Sohn: Gun sense pushes new wave of congressional resolve

Staff photo by Doug Strickland / Sona Baluch, left, places a black veil on the head of Sara Baluch as she mourns with Michelle Sharifi, right. Sara's fiancé, Mohammad Sharifi, was shot and killed in Chattanooga before their planned wedding.
Staff photo by Doug Strickland / Sona Baluch, left, places a black veil on the head of Sara Baluch as she mourns with Michelle Sharifi, right. Sara's fiancé, Mohammad Sharifi, was shot and killed in Chattanooga before their planned wedding.

The would-be bride knelt and cried beside the grave of her fiancé on Sunday.

On what was to have been their wedding weekend, she wore her ivory chiffon wedding dress. Its sequined bodice glistened in the sun as she sobbed.

The love of Sara Baluch's life, 24-year-old Mohammad Sharifi, didn't live long enough to make the wedding. He was shot and killed about three weeks ago in the parking lot of a Hixson Pike apartment complex while trying to sell his Xbox One gaming system, which he had listed on Facebook Marketplace. A 20-year-old has been charged with criminal homicide and aggravated robbery.

Sharifi's death was one of 83 in Tennessee's 312 shooting incidents this year alone, according to gunviolencearchive.org. In the database, an incident is defined as any shooting - criminal, accidental or suicidal. Nationally, there have been 9,462 incidents - and 2,586 deaths - from Jan. 1 through mid-day Monday.

Imagine the tears shed by people such as Sara Baluch by the end of the year.

In late February, the U.S. House of Representatives passed two gun control measures - the first in two decades.

Congress members passed a bill to require universal background checks on all commercial gun sales, including those at gun shows and online. This measure alone would close loopholes that allow one in five guns to be sold without a completed check. House members also voted on a bill that requires sellers to wait to continue firearm transactions from three to 10 days.

Neither bill is expected to be taken up by the Senate.

"Everybody - 92 percent of the country - believes that we should have background checks, that we should close the gun-show loophole, that we should make sure that people who have mental illness, you're a terrorist, you're a criminal, shouldn't be able to get a gun," Rep. Josh Gottheimer, D-New Jersey, and the co-chairman of the Problem Solvers Caucus, said last week on MSNBC. He noted that if there'd been more than a three-day waiting period, white supremacist Dylann Roof might have been prevented from killing nine black people in a Bible study class in Charleston, South Carolina, in 2015.

The MSNBC host, Stephanie Ruhle, asked: "What do you say to Republicans who say this is not going to do anything to make things safer?"

"Oh, come on. I have yet to have a Republican [in Congress] tell me that. The problem is that it's become so political. That's why the 92 percent is so important. It doesn't mean you can't get a gun, it doesn't mean you can't go hunting."

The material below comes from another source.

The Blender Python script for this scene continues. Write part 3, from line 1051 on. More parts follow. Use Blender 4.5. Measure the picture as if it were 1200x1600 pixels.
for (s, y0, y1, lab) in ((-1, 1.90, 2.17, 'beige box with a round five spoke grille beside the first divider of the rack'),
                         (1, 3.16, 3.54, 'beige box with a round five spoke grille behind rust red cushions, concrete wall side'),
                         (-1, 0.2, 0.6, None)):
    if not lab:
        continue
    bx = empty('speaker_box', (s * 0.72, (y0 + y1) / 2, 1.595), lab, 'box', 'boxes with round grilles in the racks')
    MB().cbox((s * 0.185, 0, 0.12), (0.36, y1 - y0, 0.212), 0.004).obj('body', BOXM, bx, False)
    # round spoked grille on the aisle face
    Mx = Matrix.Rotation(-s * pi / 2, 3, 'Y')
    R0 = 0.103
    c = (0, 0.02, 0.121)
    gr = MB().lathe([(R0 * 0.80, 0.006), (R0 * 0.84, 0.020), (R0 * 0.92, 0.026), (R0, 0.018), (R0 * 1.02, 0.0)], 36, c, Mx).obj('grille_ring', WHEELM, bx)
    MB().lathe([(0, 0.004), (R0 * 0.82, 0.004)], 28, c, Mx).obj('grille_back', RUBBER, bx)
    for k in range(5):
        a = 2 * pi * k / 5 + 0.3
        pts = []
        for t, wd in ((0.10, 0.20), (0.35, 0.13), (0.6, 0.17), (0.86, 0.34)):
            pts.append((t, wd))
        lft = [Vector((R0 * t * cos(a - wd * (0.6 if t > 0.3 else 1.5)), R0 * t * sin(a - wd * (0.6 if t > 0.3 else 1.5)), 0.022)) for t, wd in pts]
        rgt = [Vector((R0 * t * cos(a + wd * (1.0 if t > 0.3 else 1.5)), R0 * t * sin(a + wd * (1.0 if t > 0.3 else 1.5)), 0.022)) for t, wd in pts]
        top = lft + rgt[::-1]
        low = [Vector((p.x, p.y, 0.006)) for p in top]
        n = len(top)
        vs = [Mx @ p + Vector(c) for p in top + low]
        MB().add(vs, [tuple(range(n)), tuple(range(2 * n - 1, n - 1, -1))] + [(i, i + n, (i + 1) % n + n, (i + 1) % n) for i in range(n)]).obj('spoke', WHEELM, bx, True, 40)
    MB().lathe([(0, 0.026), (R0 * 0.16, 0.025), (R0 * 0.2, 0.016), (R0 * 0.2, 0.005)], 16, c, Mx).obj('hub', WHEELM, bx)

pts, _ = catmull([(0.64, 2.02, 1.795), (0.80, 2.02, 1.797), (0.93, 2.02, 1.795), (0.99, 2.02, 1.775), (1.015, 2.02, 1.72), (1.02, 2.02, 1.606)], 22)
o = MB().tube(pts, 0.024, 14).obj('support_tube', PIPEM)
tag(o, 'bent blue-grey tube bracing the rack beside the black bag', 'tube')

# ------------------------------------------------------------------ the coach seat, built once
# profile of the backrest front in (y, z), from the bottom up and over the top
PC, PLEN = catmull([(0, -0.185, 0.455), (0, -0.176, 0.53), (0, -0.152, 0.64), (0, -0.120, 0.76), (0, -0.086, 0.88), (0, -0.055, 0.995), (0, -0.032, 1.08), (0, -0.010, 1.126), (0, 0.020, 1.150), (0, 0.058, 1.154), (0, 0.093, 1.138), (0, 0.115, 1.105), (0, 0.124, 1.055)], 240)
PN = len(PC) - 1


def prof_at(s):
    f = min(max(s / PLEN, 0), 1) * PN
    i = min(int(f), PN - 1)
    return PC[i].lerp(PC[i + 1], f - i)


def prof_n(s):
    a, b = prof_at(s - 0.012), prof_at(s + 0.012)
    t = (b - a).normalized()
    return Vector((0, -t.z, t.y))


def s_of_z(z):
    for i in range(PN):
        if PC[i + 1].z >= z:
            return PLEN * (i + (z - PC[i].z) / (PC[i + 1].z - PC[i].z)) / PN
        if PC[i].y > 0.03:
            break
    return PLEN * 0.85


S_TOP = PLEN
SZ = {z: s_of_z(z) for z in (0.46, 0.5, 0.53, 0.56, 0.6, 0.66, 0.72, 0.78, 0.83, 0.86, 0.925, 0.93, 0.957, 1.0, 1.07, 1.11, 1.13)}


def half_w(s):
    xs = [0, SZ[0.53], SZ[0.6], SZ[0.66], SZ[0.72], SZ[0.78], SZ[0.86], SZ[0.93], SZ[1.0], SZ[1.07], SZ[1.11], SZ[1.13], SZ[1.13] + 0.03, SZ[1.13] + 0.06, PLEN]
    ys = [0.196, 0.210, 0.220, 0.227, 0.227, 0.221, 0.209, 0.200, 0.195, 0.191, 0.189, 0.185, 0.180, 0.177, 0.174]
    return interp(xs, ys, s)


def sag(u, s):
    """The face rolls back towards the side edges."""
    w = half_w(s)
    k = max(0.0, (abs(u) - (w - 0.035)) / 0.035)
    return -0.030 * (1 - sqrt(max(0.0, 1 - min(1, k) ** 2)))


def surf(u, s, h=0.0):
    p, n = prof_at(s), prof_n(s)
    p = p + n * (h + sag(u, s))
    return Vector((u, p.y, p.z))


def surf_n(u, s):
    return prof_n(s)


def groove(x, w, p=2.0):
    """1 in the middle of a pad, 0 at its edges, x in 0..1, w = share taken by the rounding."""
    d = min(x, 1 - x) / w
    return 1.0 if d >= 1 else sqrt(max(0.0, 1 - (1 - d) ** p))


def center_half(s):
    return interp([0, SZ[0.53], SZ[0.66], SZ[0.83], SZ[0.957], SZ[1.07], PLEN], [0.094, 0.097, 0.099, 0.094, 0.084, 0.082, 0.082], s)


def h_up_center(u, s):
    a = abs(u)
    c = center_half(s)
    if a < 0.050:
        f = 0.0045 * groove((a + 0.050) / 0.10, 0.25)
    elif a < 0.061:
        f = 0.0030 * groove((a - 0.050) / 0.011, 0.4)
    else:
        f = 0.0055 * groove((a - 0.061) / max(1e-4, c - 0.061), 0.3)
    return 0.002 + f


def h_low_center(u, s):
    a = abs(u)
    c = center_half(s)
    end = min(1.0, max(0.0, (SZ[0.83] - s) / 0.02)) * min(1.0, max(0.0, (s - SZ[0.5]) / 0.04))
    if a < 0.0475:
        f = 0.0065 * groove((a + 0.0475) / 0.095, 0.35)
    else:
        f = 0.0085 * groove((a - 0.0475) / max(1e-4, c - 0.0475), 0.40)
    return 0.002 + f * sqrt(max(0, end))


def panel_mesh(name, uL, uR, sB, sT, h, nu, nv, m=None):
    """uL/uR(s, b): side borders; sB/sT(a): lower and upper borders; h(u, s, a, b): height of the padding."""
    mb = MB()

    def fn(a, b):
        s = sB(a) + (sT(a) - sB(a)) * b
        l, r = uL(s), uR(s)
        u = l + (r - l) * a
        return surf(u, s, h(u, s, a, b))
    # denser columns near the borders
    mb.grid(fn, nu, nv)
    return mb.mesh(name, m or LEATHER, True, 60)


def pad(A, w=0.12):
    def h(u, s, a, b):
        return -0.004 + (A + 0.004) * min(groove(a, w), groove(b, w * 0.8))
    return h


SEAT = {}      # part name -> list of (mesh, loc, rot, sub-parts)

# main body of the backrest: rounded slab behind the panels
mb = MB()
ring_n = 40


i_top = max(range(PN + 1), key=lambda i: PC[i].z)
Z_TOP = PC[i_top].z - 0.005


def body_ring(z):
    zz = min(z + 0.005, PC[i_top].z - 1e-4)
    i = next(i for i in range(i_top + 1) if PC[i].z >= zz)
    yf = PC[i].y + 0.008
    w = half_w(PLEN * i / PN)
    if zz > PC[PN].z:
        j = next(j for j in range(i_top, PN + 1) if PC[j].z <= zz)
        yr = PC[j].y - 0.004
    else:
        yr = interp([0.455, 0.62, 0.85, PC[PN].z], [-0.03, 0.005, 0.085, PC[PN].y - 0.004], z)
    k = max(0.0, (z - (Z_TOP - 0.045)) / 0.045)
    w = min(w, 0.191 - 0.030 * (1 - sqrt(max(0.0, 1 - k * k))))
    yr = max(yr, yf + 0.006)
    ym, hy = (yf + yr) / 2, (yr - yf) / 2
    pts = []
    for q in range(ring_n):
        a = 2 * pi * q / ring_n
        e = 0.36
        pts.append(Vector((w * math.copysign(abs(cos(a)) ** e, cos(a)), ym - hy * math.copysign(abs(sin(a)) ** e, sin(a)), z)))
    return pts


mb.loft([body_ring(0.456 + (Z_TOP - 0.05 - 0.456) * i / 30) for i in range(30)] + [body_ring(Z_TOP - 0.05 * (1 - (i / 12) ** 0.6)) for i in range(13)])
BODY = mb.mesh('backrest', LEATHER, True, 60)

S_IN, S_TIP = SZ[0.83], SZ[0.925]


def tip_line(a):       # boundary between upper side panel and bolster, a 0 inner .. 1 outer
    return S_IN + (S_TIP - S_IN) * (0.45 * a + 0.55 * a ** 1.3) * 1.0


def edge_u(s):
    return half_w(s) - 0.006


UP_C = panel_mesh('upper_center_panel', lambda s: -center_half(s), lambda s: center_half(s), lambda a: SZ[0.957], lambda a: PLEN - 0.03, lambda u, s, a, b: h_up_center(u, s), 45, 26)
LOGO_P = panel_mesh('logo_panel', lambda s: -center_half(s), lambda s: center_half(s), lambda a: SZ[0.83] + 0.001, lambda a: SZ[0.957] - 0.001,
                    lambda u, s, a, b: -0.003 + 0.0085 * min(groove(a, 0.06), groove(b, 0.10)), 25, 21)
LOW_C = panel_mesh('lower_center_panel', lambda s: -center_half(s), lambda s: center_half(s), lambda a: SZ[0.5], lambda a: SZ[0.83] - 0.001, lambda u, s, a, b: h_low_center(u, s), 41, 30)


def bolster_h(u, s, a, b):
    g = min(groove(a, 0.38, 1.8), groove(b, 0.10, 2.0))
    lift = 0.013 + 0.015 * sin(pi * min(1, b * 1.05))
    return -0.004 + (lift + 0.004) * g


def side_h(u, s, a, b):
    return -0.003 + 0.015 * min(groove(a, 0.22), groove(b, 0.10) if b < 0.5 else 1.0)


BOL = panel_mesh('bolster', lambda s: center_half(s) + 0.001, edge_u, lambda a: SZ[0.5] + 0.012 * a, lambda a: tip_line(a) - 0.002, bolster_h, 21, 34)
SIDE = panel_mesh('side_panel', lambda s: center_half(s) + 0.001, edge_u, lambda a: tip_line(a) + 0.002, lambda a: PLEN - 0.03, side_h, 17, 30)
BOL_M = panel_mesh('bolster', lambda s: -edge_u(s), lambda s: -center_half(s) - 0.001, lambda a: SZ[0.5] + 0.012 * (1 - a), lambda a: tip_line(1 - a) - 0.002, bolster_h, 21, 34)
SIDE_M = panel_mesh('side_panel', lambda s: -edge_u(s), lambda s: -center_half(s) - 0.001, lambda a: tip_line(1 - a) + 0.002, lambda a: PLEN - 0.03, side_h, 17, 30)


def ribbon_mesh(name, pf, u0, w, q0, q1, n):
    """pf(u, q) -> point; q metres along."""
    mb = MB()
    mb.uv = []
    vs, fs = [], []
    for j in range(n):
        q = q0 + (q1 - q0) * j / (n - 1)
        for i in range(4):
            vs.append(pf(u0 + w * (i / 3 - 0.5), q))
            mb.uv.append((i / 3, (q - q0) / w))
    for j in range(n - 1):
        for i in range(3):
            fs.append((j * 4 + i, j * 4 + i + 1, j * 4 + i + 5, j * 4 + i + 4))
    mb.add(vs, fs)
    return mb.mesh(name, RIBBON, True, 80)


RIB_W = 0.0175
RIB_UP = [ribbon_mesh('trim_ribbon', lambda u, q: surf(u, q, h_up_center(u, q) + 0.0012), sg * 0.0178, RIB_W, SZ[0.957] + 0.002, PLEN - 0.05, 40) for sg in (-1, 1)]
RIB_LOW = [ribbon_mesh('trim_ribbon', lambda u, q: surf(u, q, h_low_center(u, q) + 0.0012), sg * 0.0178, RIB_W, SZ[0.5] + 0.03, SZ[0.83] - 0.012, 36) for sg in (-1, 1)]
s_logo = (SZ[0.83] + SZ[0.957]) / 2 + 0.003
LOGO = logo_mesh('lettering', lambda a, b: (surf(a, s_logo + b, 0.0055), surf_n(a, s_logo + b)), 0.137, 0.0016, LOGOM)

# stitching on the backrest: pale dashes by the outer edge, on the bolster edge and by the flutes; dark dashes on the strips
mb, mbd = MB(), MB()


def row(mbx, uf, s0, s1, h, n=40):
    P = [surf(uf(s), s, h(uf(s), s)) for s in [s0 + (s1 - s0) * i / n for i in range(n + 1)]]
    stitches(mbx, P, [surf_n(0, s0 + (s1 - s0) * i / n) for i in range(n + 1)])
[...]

Clearly most Americans know that. We didn't need to research to tell us that universal background checks would save tens of thousands of lives. We see it and read in the news daily. We see it in our communities. In our cemeteries.

No doubt, Congress knows it, too. But then there's that "p" word: Politics.

Sen. Chris Murphy, D-Connecticut, has been fighting for stronger gun safety measures since first-graders were gunned down at Sandy Hook Elementary School in his state seven years ago.

In a Q&A last week with Rolling Stone, Murphy said the failure of Congress to enact gun safety legislation had never been about public opinion: "This is always been about the political power of the gun industry."

In the years - and the far too many shootings - since, gun safety advocates have worked to change the political landscape. Still, Senate Majority Leader Mitch McConnell has "zero interest" in making Republican senators choose between their constituents and the NRA. Murphy said that's because "the Republican Party and the gun lobby are brother and sister, and it's really hard to break up that historic alliance."

It used to be same in the Democratic party, Murphy acknowledged, but "that's not the case anymore. Our work now is to train the growing power of the anti-gun violence movement on the 10 or 15 [GOP] senators who can change [McConnell's] mind - senators who are up for reelection in 2020 or 2022 and know that being against background checks, or being against a vote on background checks - is really bad politics."

The two House votes last month are groundbreaking. They mark an important mood change.

We hope it's now not just a question of whether universal background checks are going to become law, but more a question of when.